YOUR OBJECTIVE — Transcribe the listing below from its opening line up to and including the line that contains "COL = SC.collection"; reproduce nothing else.
═══ COLLECTED DATA ═══
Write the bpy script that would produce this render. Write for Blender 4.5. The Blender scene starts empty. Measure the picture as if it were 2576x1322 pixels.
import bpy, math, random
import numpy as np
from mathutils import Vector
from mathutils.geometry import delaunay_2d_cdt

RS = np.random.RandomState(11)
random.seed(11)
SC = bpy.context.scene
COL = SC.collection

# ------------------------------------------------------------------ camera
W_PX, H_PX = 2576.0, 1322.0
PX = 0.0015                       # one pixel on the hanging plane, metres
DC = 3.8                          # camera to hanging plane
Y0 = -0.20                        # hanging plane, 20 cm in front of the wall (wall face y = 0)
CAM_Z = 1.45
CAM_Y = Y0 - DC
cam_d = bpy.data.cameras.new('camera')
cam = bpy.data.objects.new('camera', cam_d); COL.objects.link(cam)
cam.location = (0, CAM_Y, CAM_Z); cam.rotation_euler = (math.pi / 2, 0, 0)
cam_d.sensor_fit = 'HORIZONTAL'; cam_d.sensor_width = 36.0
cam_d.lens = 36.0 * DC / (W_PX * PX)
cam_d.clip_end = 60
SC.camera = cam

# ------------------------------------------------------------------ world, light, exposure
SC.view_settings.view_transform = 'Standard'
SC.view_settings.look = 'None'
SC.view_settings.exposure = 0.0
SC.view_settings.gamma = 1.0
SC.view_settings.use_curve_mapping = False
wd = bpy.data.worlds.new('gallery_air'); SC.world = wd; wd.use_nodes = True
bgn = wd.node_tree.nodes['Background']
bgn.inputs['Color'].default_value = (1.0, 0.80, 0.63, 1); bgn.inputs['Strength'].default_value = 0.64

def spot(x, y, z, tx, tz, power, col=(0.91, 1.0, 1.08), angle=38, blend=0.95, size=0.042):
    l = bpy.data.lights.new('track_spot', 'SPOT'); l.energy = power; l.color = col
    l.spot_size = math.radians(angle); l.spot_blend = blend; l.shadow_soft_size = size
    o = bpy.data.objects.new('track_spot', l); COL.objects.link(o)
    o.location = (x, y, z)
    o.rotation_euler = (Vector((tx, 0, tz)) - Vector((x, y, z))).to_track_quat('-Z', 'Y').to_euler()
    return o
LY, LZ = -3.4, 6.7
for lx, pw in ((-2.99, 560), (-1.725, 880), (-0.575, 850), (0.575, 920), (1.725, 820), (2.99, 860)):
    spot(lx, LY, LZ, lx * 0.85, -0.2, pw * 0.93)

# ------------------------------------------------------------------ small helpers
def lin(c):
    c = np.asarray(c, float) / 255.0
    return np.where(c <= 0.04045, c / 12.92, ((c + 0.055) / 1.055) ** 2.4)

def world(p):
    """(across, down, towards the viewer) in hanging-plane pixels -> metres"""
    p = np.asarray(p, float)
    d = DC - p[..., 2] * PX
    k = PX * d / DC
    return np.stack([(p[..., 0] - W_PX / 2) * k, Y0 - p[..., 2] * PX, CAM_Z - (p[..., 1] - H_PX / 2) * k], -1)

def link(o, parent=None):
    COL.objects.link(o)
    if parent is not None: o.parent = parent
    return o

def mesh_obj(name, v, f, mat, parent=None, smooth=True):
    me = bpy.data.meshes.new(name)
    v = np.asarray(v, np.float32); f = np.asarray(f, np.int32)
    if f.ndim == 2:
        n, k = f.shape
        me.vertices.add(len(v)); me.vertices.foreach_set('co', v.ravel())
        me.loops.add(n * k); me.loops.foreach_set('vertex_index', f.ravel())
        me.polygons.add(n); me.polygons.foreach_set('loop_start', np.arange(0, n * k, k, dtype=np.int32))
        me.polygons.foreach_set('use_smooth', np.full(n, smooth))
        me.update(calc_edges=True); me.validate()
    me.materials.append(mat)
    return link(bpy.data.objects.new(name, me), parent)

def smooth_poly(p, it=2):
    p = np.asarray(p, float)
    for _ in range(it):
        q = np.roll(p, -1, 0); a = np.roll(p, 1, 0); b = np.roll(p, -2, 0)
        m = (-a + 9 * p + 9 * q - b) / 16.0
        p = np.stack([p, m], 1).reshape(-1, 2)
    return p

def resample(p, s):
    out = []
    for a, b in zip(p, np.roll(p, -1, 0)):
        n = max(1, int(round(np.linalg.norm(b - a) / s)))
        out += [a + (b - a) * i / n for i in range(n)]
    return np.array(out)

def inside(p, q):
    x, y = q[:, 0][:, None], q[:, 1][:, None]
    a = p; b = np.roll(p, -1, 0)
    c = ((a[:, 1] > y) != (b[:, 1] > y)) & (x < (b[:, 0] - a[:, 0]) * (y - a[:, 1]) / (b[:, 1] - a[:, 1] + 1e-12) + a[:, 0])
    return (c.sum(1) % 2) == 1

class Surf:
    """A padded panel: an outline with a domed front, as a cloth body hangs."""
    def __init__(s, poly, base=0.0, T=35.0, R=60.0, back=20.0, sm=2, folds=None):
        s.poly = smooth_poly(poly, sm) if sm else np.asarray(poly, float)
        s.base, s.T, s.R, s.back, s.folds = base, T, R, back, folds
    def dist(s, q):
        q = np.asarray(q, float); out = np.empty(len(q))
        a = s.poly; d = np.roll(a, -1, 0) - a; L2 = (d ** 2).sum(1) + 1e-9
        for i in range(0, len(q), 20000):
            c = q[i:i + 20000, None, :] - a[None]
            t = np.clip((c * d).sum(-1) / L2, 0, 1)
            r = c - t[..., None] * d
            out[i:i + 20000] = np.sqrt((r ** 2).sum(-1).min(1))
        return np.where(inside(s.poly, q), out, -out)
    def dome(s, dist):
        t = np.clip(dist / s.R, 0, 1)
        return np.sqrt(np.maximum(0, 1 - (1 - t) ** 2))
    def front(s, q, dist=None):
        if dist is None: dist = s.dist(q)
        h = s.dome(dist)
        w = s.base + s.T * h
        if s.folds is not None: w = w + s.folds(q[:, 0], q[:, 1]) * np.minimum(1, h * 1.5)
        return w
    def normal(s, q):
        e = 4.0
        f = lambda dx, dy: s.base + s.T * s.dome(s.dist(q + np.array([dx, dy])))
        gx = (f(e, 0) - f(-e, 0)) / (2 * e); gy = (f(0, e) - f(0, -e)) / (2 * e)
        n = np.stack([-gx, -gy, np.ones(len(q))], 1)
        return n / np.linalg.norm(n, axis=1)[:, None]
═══
SOLUTION FOR THIS PROBLEM —
Write the bpy script that would produce this render. Write for Blender 4.5. The Blender scene starts empty. Measure the picture as if it were 2576x1322 pixels.
import bpy, math, random
import numpy as np
from mathutils import Vector
from mathutils.geometry import delaunay_2d_cdt

RS = np.random.RandomState(11)
random.seed(11)
SC = bpy.context.scene
COL = SC.collection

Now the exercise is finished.